• Dataset extract:
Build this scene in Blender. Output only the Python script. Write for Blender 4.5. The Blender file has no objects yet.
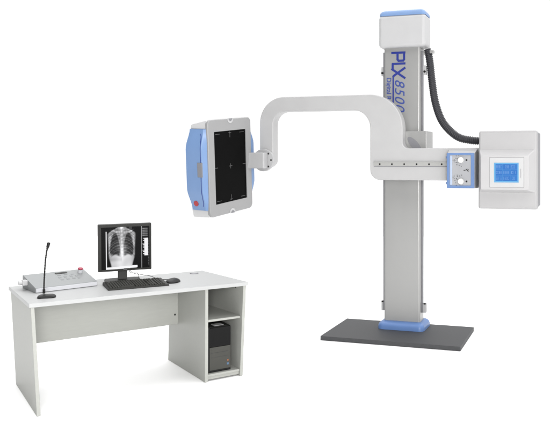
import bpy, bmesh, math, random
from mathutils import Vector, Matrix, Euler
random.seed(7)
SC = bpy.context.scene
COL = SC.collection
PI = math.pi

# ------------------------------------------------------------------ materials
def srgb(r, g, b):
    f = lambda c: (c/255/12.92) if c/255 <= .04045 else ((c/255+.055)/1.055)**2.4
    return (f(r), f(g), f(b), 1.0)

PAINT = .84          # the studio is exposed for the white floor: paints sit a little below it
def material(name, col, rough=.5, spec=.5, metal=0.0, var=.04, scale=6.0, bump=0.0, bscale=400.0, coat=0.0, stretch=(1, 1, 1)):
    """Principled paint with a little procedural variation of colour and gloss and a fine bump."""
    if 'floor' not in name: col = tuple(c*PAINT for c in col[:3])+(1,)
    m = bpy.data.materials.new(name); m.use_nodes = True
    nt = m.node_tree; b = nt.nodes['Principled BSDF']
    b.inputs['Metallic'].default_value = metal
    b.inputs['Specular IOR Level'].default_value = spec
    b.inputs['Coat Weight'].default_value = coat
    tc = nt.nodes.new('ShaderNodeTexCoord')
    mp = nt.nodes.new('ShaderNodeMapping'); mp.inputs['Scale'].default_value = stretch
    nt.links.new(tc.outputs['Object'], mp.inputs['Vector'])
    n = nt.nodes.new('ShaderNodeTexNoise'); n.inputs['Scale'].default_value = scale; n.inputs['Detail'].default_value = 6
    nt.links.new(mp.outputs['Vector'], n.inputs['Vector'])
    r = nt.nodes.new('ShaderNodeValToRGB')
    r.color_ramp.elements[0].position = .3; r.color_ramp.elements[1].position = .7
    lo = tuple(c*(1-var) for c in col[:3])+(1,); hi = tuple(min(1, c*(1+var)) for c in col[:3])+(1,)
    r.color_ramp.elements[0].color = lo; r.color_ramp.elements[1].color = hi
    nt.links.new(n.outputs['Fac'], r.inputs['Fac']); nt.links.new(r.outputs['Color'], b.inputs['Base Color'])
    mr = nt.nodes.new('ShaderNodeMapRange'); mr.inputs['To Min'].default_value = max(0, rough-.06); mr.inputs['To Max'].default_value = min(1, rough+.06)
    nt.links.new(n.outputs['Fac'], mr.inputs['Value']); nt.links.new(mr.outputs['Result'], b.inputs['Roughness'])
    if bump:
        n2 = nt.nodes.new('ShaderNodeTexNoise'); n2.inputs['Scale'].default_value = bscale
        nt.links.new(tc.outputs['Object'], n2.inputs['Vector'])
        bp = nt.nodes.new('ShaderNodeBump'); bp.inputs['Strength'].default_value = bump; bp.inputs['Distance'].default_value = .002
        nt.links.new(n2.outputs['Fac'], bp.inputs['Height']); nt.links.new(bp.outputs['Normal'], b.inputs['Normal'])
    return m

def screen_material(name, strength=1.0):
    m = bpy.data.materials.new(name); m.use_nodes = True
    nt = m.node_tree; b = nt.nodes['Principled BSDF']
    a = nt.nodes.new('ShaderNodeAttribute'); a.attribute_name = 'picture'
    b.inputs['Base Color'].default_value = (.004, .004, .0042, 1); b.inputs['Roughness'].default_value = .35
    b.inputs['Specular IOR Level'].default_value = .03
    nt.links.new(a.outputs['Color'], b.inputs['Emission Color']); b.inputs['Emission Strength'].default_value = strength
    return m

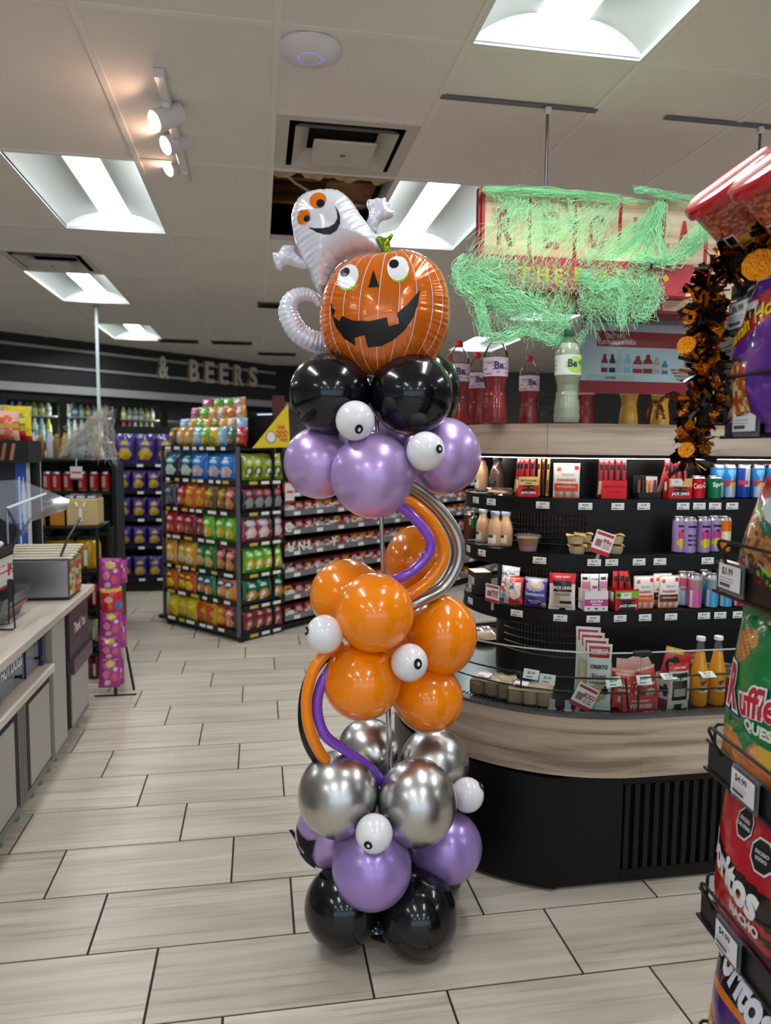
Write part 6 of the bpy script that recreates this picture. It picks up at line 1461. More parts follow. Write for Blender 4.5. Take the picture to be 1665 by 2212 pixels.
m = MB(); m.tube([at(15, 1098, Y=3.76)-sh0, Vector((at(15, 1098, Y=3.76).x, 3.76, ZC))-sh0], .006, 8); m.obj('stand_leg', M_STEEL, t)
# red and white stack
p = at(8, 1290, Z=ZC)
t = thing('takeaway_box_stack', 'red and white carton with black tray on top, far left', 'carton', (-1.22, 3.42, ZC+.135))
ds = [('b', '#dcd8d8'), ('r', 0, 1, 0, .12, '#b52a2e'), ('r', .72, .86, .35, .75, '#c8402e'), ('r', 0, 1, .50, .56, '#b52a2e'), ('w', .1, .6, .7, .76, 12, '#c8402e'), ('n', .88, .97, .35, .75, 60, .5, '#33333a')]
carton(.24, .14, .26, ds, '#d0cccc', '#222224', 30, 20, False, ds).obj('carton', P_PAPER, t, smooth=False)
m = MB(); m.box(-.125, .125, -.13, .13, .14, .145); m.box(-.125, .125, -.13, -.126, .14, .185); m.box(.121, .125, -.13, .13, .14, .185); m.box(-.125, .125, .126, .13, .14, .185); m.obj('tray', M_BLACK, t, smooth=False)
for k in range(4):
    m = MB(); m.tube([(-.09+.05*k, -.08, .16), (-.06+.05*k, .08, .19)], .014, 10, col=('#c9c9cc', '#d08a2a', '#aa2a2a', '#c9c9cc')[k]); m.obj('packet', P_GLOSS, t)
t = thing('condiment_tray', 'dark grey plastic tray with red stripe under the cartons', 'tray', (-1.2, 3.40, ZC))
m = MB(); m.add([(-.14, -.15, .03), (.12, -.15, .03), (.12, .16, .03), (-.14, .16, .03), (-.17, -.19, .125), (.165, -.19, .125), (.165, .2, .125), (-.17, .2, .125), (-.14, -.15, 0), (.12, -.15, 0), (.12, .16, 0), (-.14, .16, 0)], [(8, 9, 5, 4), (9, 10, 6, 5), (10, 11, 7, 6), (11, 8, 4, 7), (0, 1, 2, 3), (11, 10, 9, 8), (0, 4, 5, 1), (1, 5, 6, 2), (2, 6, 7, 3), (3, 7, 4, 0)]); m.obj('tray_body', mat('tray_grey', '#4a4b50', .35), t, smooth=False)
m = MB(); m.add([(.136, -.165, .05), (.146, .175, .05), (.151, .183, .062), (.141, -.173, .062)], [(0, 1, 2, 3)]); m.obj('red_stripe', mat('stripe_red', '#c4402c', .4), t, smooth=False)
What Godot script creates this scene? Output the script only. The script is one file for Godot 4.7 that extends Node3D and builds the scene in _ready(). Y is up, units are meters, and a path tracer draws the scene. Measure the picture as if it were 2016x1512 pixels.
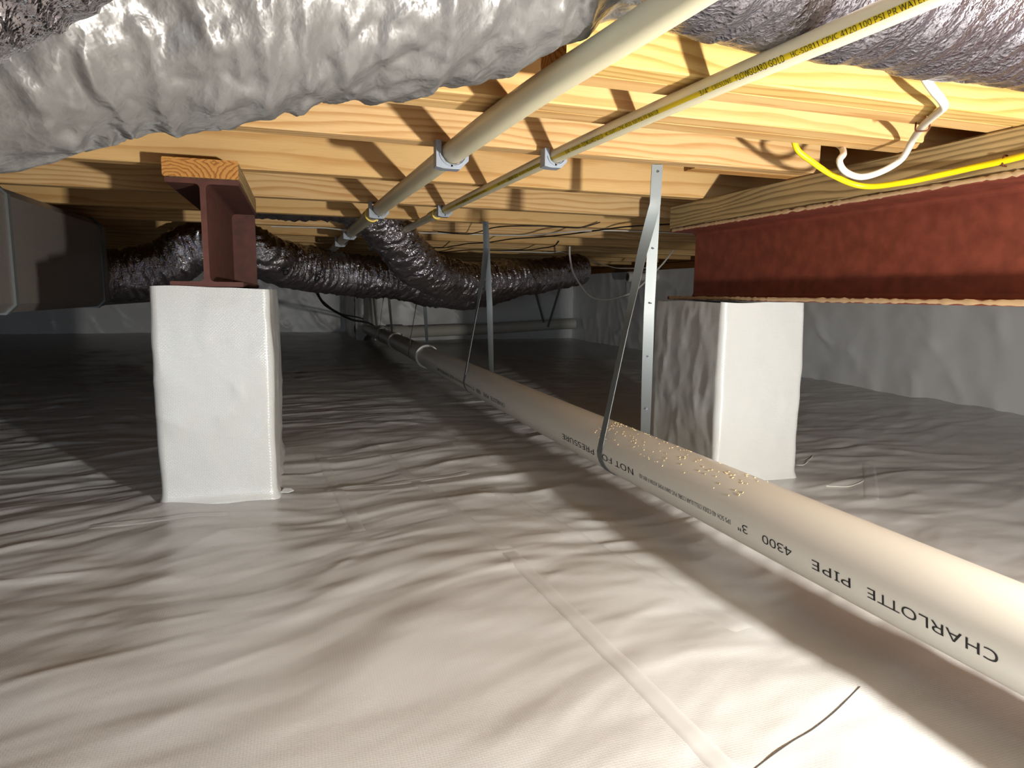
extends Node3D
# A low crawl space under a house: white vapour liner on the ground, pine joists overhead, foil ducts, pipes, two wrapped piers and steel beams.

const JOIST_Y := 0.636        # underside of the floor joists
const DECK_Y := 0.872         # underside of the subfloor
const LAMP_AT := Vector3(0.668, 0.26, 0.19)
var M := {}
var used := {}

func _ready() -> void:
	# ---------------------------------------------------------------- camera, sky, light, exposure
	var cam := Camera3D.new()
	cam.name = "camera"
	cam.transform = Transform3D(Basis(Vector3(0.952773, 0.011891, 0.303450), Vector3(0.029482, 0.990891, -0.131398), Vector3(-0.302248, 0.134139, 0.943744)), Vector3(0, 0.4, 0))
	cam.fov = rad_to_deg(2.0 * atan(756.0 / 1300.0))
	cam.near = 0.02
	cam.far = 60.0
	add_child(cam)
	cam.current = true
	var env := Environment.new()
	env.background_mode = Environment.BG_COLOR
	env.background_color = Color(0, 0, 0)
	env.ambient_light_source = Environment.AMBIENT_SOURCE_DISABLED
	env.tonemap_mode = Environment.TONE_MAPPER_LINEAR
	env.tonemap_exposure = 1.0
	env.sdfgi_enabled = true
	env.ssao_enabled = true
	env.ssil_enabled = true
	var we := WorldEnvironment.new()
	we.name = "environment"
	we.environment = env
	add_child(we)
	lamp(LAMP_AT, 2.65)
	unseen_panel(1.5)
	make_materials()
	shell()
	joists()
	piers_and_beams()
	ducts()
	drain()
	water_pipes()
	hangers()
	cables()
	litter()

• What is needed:
Read through the data and copy every line where "that" shows up.

• Written reply:
Write part 6 of the bpy script that recreates this picture. It picks up at line 1461. More parts follow. Write for Blender 4.5. Take the picture to be 1665 by 2212 pixels.
What Godot script creates this scene? Output the script only. The script is one file for Godot 4.7 that extends Node3D and builds the scene in _ready(). Y is up, units are meters, and a path tracer draws the scene. Measure the picture as if it were 2016x1512 pixels.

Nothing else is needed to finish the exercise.